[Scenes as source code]
-------------------------

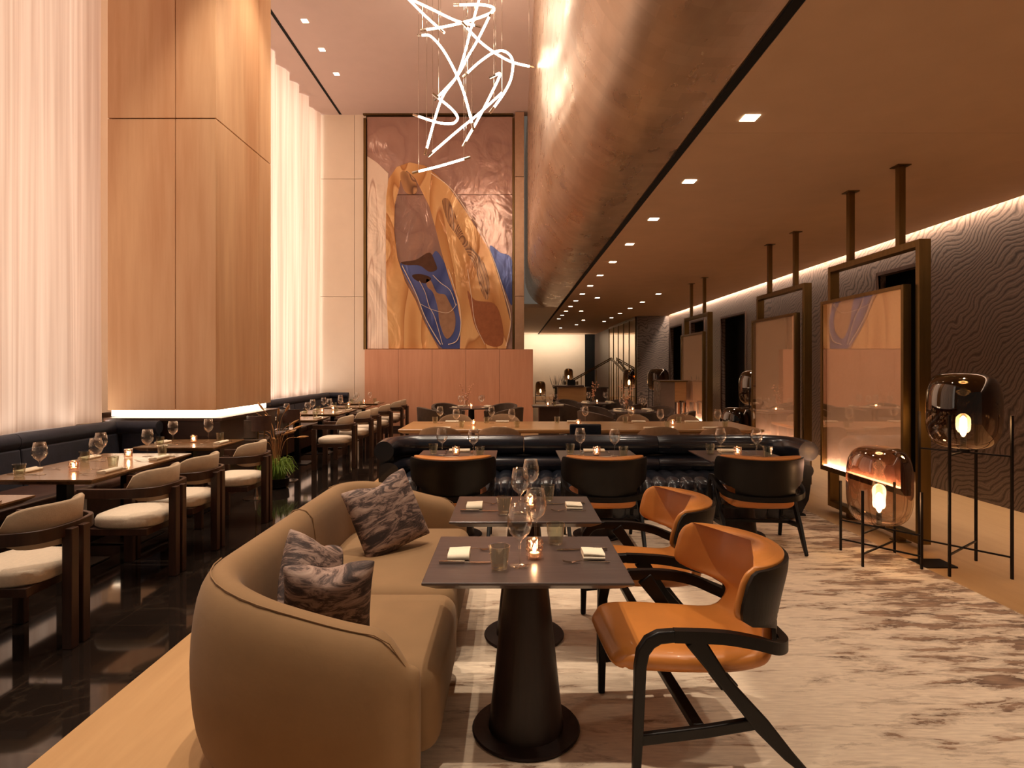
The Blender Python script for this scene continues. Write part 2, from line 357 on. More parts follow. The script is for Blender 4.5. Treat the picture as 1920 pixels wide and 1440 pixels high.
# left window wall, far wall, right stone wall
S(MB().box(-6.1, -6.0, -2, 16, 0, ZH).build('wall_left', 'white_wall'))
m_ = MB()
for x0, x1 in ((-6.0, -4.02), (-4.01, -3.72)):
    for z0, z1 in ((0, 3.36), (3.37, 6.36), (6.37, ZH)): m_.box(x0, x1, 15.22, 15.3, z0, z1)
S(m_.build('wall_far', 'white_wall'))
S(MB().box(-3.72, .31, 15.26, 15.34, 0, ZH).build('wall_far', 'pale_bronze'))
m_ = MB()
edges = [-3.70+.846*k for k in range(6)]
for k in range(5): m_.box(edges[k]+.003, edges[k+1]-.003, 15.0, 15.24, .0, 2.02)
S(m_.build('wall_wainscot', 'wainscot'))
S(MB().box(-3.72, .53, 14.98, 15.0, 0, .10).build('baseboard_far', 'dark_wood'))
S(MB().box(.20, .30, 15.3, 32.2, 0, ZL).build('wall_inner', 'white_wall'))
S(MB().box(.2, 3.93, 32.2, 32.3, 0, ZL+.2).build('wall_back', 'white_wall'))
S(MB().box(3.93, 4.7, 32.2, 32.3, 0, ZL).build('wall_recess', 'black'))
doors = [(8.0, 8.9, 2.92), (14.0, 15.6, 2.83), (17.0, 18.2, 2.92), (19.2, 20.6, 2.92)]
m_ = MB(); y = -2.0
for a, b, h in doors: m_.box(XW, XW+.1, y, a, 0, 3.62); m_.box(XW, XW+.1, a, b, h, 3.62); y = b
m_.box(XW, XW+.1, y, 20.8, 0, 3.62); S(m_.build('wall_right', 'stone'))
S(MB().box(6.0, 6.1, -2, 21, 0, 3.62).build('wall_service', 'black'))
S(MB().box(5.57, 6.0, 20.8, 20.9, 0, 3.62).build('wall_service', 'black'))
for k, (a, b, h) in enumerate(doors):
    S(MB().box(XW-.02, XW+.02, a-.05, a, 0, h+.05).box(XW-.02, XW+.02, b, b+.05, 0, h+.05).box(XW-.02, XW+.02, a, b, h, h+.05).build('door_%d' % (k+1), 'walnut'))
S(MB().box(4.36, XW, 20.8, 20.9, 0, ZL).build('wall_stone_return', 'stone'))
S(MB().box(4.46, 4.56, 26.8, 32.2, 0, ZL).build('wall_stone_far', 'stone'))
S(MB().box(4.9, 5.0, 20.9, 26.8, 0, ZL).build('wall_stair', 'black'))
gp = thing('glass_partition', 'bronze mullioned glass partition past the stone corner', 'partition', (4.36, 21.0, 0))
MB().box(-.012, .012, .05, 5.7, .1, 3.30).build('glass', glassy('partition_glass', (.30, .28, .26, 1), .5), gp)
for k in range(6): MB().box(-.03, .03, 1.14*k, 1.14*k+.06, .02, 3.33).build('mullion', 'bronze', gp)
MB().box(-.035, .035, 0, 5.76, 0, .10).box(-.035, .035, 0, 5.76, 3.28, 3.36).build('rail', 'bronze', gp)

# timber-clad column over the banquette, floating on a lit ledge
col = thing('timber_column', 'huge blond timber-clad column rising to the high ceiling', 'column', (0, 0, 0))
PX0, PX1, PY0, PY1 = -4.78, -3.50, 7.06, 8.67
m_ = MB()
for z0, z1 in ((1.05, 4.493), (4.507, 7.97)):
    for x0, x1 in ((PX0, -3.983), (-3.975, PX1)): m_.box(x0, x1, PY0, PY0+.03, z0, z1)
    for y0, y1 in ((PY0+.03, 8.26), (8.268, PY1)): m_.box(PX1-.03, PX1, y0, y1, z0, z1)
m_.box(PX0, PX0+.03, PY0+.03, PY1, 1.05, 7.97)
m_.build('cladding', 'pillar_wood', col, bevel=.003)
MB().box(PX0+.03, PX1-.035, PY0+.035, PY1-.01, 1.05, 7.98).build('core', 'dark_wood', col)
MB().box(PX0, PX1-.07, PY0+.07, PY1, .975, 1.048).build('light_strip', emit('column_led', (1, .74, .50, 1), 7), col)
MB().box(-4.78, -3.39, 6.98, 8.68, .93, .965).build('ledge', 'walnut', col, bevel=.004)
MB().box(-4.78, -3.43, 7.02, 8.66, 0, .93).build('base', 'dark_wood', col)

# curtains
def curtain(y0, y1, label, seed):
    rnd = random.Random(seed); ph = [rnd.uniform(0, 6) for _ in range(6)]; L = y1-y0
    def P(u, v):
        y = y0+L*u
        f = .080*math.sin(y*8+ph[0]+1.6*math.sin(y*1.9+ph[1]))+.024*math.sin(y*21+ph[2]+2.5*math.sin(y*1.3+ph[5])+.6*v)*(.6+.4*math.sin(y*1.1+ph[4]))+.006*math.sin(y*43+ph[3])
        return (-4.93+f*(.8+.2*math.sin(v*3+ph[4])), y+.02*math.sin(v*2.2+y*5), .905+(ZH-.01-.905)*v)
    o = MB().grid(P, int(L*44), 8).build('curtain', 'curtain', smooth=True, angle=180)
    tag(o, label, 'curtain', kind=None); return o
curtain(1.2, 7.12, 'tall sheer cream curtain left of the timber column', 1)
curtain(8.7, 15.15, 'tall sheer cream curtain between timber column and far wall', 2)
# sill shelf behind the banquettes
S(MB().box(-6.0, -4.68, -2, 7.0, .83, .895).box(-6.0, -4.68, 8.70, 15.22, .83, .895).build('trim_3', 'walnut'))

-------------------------

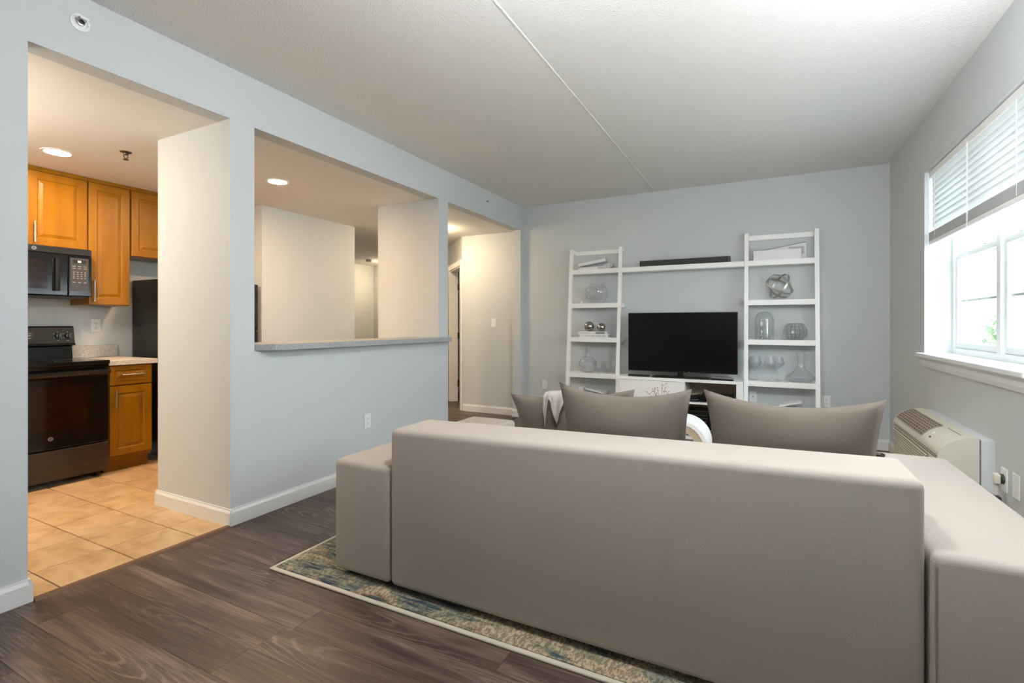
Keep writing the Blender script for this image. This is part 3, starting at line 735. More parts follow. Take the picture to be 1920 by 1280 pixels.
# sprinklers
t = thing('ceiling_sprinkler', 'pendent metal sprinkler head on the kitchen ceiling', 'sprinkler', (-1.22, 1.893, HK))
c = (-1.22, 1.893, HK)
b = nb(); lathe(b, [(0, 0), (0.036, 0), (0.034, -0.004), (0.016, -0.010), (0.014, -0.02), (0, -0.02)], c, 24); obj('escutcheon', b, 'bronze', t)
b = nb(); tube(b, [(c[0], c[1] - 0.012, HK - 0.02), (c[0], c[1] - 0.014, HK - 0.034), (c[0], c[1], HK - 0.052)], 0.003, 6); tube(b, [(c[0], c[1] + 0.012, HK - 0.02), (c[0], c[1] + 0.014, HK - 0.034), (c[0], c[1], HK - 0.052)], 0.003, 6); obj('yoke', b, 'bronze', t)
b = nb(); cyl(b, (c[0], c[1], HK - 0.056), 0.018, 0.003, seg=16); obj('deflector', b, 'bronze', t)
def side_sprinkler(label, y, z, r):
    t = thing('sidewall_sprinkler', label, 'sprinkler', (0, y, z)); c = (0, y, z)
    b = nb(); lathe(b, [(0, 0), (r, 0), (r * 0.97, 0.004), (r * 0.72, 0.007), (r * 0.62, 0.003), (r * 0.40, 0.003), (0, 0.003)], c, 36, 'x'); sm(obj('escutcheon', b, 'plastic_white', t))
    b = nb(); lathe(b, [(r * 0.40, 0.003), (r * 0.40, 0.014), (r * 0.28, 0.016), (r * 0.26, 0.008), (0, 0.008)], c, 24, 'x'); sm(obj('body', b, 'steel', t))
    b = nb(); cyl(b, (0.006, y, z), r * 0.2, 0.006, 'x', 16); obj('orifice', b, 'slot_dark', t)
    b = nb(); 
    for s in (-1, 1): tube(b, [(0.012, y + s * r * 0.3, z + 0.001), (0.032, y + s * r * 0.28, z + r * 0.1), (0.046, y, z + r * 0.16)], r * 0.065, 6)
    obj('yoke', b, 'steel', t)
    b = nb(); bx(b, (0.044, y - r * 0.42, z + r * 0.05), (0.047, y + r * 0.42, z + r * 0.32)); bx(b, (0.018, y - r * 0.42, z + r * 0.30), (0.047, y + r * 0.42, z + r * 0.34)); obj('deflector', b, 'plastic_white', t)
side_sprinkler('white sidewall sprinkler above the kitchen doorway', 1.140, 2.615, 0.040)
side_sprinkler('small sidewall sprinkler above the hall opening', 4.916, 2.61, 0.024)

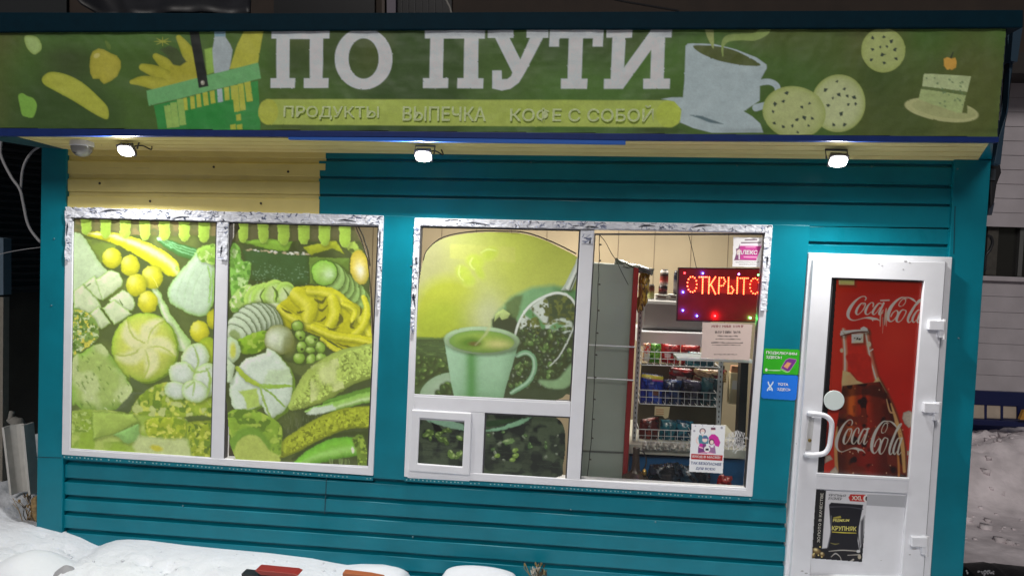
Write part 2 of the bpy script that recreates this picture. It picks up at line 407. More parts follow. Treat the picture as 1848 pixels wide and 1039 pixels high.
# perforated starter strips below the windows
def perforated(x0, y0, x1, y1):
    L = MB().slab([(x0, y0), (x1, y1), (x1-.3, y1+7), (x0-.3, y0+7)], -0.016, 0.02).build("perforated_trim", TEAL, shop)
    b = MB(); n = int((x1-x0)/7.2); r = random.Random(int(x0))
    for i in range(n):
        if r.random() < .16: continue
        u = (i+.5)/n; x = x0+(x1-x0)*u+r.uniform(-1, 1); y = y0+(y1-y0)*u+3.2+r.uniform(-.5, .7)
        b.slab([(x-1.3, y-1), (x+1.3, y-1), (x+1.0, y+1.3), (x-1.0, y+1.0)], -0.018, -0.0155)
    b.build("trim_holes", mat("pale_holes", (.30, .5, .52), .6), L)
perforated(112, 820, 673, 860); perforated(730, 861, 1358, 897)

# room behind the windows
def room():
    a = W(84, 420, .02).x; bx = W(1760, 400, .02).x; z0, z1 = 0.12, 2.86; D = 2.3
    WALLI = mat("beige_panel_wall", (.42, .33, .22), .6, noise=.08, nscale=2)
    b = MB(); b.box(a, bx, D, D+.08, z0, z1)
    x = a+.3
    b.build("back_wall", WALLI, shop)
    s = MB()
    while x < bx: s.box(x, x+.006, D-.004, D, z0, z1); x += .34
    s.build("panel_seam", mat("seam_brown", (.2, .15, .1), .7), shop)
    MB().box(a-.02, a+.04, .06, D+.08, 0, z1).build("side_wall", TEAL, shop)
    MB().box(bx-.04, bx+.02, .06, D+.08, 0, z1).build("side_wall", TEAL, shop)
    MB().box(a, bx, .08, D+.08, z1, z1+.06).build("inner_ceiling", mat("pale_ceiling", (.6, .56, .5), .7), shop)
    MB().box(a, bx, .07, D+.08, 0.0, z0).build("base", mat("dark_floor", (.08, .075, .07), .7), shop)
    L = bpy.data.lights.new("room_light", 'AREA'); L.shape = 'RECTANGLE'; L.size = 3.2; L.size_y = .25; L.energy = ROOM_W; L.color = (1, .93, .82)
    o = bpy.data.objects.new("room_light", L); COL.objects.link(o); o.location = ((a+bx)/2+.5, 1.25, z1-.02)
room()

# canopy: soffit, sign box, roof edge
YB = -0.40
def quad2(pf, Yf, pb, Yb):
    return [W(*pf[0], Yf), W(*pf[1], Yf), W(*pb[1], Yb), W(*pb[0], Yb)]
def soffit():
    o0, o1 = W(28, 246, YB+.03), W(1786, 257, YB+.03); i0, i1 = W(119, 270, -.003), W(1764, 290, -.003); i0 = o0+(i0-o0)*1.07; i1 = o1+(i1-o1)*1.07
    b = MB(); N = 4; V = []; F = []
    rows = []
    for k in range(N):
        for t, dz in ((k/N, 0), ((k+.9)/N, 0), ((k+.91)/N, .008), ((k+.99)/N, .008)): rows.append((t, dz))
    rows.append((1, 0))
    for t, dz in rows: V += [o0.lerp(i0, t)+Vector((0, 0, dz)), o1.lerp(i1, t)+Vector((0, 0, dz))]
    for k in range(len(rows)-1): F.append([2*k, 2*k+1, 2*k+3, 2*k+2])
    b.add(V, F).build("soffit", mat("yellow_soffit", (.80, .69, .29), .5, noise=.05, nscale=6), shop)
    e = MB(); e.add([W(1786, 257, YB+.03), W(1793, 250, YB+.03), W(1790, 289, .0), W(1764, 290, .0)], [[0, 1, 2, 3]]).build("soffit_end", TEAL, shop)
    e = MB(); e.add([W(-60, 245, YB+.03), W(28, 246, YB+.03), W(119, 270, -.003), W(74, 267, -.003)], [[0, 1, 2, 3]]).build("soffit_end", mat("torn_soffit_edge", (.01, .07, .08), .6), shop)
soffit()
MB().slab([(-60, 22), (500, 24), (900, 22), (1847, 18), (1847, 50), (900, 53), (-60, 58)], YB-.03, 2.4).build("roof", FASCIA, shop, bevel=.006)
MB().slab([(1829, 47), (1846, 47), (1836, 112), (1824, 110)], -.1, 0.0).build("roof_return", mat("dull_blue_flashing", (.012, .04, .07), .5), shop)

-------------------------

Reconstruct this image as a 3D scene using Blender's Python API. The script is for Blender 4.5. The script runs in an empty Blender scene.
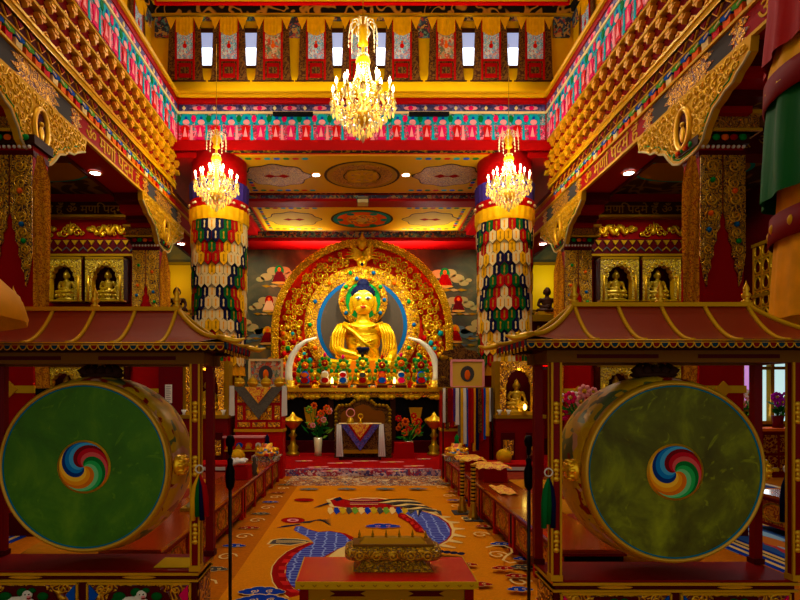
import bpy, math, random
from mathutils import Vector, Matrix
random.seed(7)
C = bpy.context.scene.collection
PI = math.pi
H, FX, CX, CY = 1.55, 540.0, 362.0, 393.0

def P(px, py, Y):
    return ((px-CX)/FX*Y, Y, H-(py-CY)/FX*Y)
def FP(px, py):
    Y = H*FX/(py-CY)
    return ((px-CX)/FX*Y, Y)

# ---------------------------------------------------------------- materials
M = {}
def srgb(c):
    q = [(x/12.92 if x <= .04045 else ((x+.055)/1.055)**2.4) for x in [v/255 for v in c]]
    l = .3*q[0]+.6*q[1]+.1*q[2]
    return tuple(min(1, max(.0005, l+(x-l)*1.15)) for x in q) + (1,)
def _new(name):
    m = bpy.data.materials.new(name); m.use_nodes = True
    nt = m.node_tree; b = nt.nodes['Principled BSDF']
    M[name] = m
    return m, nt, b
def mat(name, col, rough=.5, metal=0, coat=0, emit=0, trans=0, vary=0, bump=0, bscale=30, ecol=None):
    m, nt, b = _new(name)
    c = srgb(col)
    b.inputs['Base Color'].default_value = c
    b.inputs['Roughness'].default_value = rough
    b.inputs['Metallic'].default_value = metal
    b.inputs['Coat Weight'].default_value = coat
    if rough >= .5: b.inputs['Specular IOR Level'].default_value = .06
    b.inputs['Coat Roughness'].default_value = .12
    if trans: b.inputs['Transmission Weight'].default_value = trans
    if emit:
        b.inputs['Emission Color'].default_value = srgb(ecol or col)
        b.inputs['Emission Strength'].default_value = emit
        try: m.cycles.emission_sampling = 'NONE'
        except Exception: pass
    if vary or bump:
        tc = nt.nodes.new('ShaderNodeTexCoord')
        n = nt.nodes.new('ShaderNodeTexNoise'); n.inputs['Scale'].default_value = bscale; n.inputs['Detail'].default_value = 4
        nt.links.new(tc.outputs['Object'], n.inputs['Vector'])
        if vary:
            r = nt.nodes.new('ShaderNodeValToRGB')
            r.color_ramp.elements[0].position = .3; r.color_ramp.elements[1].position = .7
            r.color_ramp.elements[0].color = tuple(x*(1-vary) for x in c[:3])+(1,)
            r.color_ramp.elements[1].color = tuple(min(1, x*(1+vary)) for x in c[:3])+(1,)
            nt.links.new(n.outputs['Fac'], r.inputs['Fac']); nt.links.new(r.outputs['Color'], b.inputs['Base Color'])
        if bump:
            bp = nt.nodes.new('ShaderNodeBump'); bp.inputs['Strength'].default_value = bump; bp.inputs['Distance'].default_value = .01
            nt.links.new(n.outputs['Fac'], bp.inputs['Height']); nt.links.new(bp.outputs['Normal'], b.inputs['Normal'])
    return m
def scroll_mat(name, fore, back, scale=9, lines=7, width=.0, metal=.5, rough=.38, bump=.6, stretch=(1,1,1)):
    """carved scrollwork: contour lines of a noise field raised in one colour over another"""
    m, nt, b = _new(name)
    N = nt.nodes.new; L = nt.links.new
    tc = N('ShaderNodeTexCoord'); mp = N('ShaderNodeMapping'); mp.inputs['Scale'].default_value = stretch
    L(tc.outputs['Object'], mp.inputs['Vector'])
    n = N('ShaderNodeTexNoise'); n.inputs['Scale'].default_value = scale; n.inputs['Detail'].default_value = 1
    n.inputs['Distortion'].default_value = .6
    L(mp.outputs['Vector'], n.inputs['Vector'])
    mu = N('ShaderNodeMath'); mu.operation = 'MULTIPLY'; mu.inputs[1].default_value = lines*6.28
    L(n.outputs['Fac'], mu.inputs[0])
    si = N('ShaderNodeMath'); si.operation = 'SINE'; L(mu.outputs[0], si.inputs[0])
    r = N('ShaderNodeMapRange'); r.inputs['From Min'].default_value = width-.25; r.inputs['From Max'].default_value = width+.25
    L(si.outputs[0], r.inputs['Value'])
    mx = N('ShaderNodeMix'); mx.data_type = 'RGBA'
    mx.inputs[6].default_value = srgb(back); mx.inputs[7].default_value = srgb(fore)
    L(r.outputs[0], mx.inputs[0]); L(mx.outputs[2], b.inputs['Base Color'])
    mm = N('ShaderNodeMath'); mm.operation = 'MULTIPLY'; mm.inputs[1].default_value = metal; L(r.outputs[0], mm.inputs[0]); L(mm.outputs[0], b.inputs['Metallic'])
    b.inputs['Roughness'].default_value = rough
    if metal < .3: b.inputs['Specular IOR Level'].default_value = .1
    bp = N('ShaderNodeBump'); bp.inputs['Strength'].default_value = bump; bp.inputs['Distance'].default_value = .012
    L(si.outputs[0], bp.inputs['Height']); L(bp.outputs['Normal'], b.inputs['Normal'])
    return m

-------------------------

» **DESCRIPTION OF THE TASK**
Extract the lines from the line with "Write part 2 of" through the line with "perforated(112, 820, 673, 860);". Keep both of those lines, copy everything exactly, and add nothing.

» **SOLUTION FOR THIS PROBLEM**
Write part 2 of the bpy script that recreates this picture. It picks up at line 407. More parts follow. Treat the picture as 1848 pixels wide and 1039 pixels high.
# perforated starter strips below the windows
def perforated(x0, y0, x1, y1):
    L = MB().slab([(x0, y0), (x1, y1), (x1-.3, y1+7), (x0-.3, y0+7)], -0.016, 0.02).build("perforated_trim", TEAL, shop)
    b = MB(); n = int((x1-x0)/7.2); r = random.Random(int(x0))
    for i in range(n):
        if r.random() < .16: continue
        u = (i+.5)/n; x = x0+(x1-x0)*u+r.uniform(-1, 1); y = y0+(y1-y0)*u+3.2+r.uniform(-.5, .7)
        b.slab([(x-1.3, y-1), (x+1.3, y-1), (x+1.0, y+1.3), (x-1.0, y+1.0)], -0.018, -0.0155)
    b.build("trim_holes", mat("pale_holes", (.30, .5, .52), .6), L)
perforated(112, 820, 673, 860); perforated(730, 861, 1358, 897)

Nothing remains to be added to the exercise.